Further fungibility: the color version also works very well. Clearly needs custom printing [knowing grin] but with the proper printing it would be equally wonderful in different way. Conveying a bit more of the snapshot aesthetic, it initially has a casual impression that becomes more profound the longer one looks at. Not that that's what you had in mind for it, I'm just noting that it's unusual for a photograph to work well in so many different forms.

This is also one of the rare cases where a black border makes a huge difference. Compositionally, there's a problem with the brightness at the top of the photo tending to drag one's eye out of the frame and away from the subjects of interest. It's tricky to deal with that kind of stuff. One's first instinct is to burn it in, but then the upper background becomes more detailed and attracts more attention for that reason. Simply flattening it out merges it into the arms–– bad idea. Cropping even a smidge off of it drastically improves the overall composition, but that trashes the tattoo. Nasty problem, nasty nasty. The black border solves it by preventing the eye from wandering out of the picture. It forces attention back into the scene.

pax \ Ctein
[ Please excuse any word-salad. MacSpeech in training! ]
-- Ctein's Online Gallery http://ctein.com 
-- Digital Restorations http://photo-repair.com 

A thin black border does wonders to consolidate both complementary and contrasting tonal values, along with the diverse compositional elements in a B&W image into one unified, handsome, working whole (as exemplified here)- and yet looks absolutely tacky on a color image.

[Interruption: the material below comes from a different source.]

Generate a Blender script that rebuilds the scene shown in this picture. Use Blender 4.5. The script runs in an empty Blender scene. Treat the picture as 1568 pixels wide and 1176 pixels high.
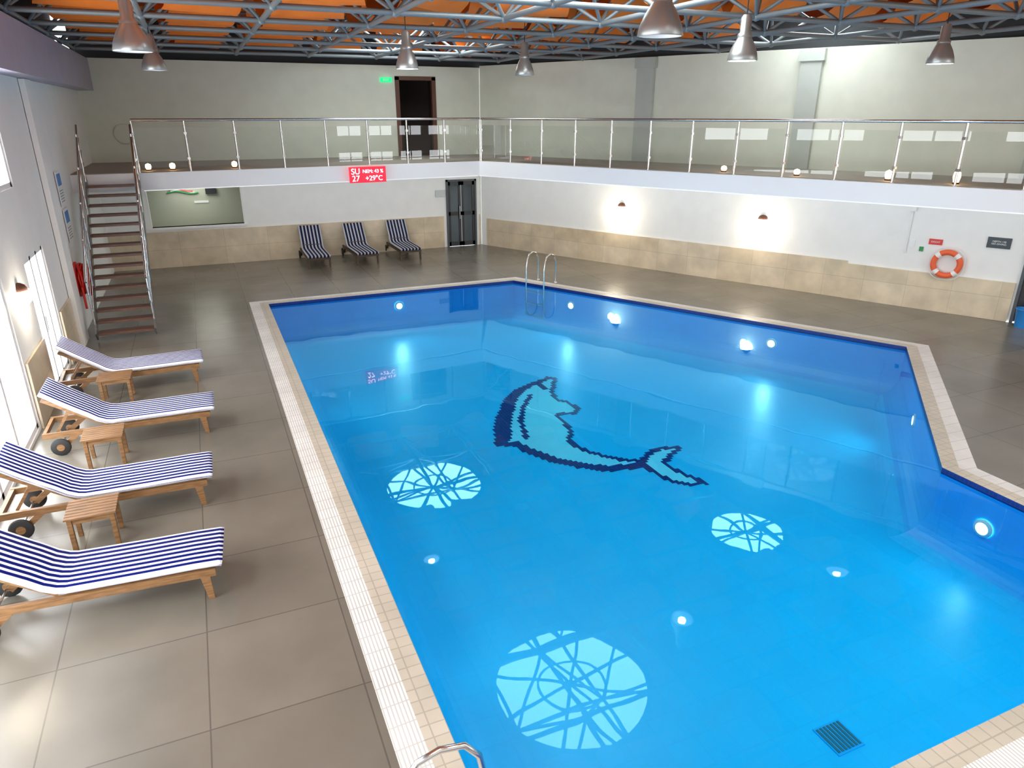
import bpy, bmesh, math, random
from mathutils import Vector, Matrix
random.seed(4)
H=4.1
# ---------------------------------------------------------------- materials
def newmat(name):
    m=bpy.data.materials.new(name);m.use_nodes=True
    nt=m.node_tree;return m,nt,nt.nodes['Principled BSDF']
def mat(name,col,rough=.5,metal=0,noise=0,nscale=3,emit=0,ecol=None,bump=0,bscale=30,coat=0):
    m,nt,b=newmat(name)
    b.inputs['Base Color'].default_value=(*col,1);b.inputs['Roughness'].default_value=rough;b.inputs['Metallic'].default_value=metal
    if coat:b.inputs['Coat Weight'].default_value=coat
    if emit:
        b.inputs['Emission Color'].default_value=(*(ecol or col),1);b.inputs['Emission Strength'].default_value=emit
    if noise or bump:
        tc=nt.nodes.new('ShaderNodeTexCoord')
    if noise:
        n=nt.nodes.new('ShaderNodeTexNoise');n.inputs['Scale'].default_value=nscale;n.inputs['Detail'].default_value=5
        nt.links.new(tc.outputs['Object'],n.inputs['Vector'])
        r=nt.nodes.new('ShaderNodeValToRGB');r.color_ramp.elements[0].position=.3;r.color_ramp.elements[1].position=.7
        r.color_ramp.elements[0].color=(*[c*(1-noise) for c in col],1);r.color_ramp.elements[1].color=(*[min(1,c*(1+noise)) for c in col],1)
        nt.links.new(n.outputs['Fac'],r.inputs['Fac']);nt.links.new(r.outputs['Color'],b.inputs['Base Color'])
    if bump:
        n=nt.nodes.new('ShaderNodeTexNoise');n.inputs['Scale'].default_value=bscale
        nt.links.new(tc.outputs['Object'],n.inputs['Vector'])
        bp=nt.nodes.new('ShaderNodeBump');bp.inputs['Strength'].default_value=bump;bp.inputs['Distance'].default_value=.02
        nt.links.new(n.outputs['Fac'],bp.inputs['Height']);nt.links.new(bp.outputs['Normal'],b.inputs['Normal'])
    return m
def tilemat(name,c1,c2,grout,w,h,mortar,rough=.35,off=(0,0),vertical=False,nvar=.12,nscale=1.5,spec=.5):
    m,nt,b=newmat(name);L=nt.links
    tc=nt.nodes.new('ShaderNodeTexCoord')
    sx=nt.nodes.new('ShaderNodeSeparateXYZ');L.new(tc.outputs['Object'],sx.inputs[0])
    cx=nt.nodes.new('ShaderNodeCombineXYZ')
    if vertical:
        a=nt.nodes.new('ShaderNodeMath');a.operation='ADD';L.new(sx.outputs[0],a.inputs[0])
        q=nt.nodes.new('ShaderNodeMath');q.operation='MULTIPLY';q.inputs[1].default_value=-1;L.new(sx.outputs[1],q.inputs[0]);L.new(q.outputs[0],a.inputs[1])
        L.new(a.outputs[0],cx.inputs[0]);L.new(sx.outputs[2],cx.inputs[1])
    else:
        L.new(sx.outputs[0],cx.inputs[0]);L.new(sx.outputs[1],cx.inputs[1])
    mp=nt.nodes.new('ShaderNodeMapping');mp.inputs['Location'].default_value=(off[0],off[1],0);L.new(cx.outputs[0],mp.inputs[0])
    br=nt.nodes.new('ShaderNodeTexBrick');br.offset=0;br.inputs['Scale'].default_value=1
    br.inputs['Brick Width'].default_value=w;br.inputs['Row Height'].default_value=h;br.inputs['Mortar Size'].default_value=mortar;br.inputs['Mortar Smooth'].default_value=.1
    br.inputs['Color1'].default_value=(*c1,1);br.inputs['Color2'].default_value=(*c2,1);br.inputs['Mortar'].default_value=(*grout,1)
    L.new(mp.outputs[0],br.inputs['Vector'])
    n=nt.nodes.new('ShaderNodeTexNoise');n.inputs['Scale'].default_value=nscale;n.inputs['Detail'].default_value=6;L.new(tc.outputs['Object'],n.inputs['Vector'])
    r=nt.nodes.new('ShaderNodeMapRange');r.inputs[1].default_value=.3;r.inputs[2].default_value=.7;r.inputs[3].default_value=1-nvar;r.inputs[4].default_value=1+nvar;L.new(n.outputs['Fac'],r.inputs[0])
    mx=nt.nodes.new('ShaderNodeMix');mx.data_type='RGBA';mx.blend_type='MULTIPLY';mx.inputs[0].default_value=1
    L.new(br.outputs['Color'],mx.inputs[6]);L.new(r.outputs[0],mx.inputs[7]);L.new(mx.outputs[2],b.inputs['Base Color'])
    b.inputs['Roughness'].default_value=rough;b.inputs['Specular IOR Level'].default_value=spec
    return m
def stripemat(name,c1,c2,period,duty=.5):
    m,nt,b=newmat(name);L=nt.links
    tc=nt.nodes.new('ShaderNodeTexCoord');sx=nt.nodes.new('ShaderNodeSeparateXYZ');L.new(tc.outputs['Object'],sx.inputs[0])
    d=nt.nodes.new('ShaderNodeMath');d.operation='DIVIDE';d.inputs[1].default_value=period;L.new(sx.outputs[1],d.inputs[0])
    f=nt.nodes.new('ShaderNodeMath');f.operation='FRACT';L.new(d.outputs[0],f.inputs[0])
    g=nt.nodes.new('ShaderNodeMath');g.operation='GREATER_THAN';g.inputs[1].default_value=duty;L.new(f.outputs[0],g.inputs[0])
    mx=nt.nodes.new('ShaderNodeMix');mx.data_type='RGBA';L.new(g.outputs[0],mx.inputs[0]);mx.inputs[6].default_value=(*c1,1);mx.inputs[7].default_value=(*c2,1)
    L.new(mx.outputs[2],b.inputs['Base Color']);b.inputs['Roughness'].default_value=.9;b.inputs['Specular IOR Level'].default_value=.1
    return m
def woodmat(name,c1,c2,scale=6,rough=.45):
    m,nt,b=newmat(name);L=nt.links
    tc=nt.nodes.new('ShaderNodeTexCoord');mp=nt.nodes.new('ShaderNodeMapping');mp.inputs['Scale'].default_value=(1,8,8);L.new(tc.outputs['Object'],mp.inputs[0])
    n=nt.nodes.new('ShaderNodeTexNoise');n.inputs['Scale'].default_value=scale;n.inputs['Detail'].default_value=6;L.new(mp.outputs[0],n.inputs['Vector'])
    r=nt.nodes.new('ShaderNodeValToRGB');r.color_ramp.elements[0].position=.35;r.color_ramp.elements[1].position=.65
    r.color_ramp.elements[0].color=(*c1,1);r.color_ramp.elements[1].color=(*c2,1)
    L.new(n.outputs['Fac'],r.inputs['Fac']);L.new(r.outputs['Color'],b.inputs['Base Color']);b.inputs['Roughness'].default_value=rough
    return m
def glassmat(name,tint,ior=1.45,rough=0,bump=0,bscale=3,bdist=.01,gcol=(1,1,1)):
    m=bpy.data.materials.new(name);m.use_nodes=True;nt=m.node_tree;nt.nodes.clear();L=nt.links
    o=nt.nodes.new('ShaderNodeOutputMaterial');t=nt.nodes.new('ShaderNodeBsdfTransparent');t.inputs[0].default_value=(*tint,1)
    g=nt.nodes.new('ShaderNodeBsdfGlossy');g.inputs['Roughness'].default_value=rough;g.inputs[0].default_value=(*gcol,1)
    fr=nt.nodes.new('ShaderNodeFresnel');fr.inputs[0].default_value=ior
    mx=nt.nodes.new('ShaderNodeMixShader');L.new(fr.outputs[0],mx.inputs[0]);L.new(t.outputs[0],mx.inputs[1]);L.new(g.outputs[0],mx.inputs[2]);L.new(mx.outputs[0],o.inputs[0])
    if bump:
        tc=nt.nodes.new('ShaderNodeTexCoord');n=nt.nodes.new('ShaderNodeTexNoise');n.inputs['Scale'].default_value=bscale;n.inputs['Detail'].default_value=1
        L.new(tc.outputs['Object'],n.inputs['Vector']);bp=nt.nodes.new('ShaderNodeBump');bp.inputs['Strength'].default_value=bump;bp.inputs['Distance'].default_value=bdist
        L.new(n.outputs['Fac'],bp.inputs['Height']);L.new(bp.outputs[0],g.inputs['Normal'])
    return m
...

Ctein- I was thinking Nicholas Nixon...


Awesome shot Mike. Looks like it came out of a Ralph Lauren ad.

For my money, easily the best photo you have ever posted on the site. This vignette of life, sort of mysterious, makes a person want to know more of the story. The third person's hand adds so much. B&W is the way to go, just as you decided for the image. The skin tones are perfect. I have always loved people images with no heads, allows a viewer more 'time' to look at the details of the shot.
It is one of those images which make me say, I wish I had taken it and hopefully will inspire me to get out there and notice the interactions between people.

Thanks for featuring my comment. But I'm jolly glad I didn't post all the things my imagination told me about your beautiful shot since the people in it are real and your friends. I couldn't help seeing it in short-story terms with more than one possible story line. Maupassant, Somerset Maugham, Hemingway......take your choice.

Triangles!!!! I remember 40 years ago when my first photo instructor intoned, "triangles often make for interesting composition". This image is packed with triangles.

Ivan Le Lorraine Albright. "The Door".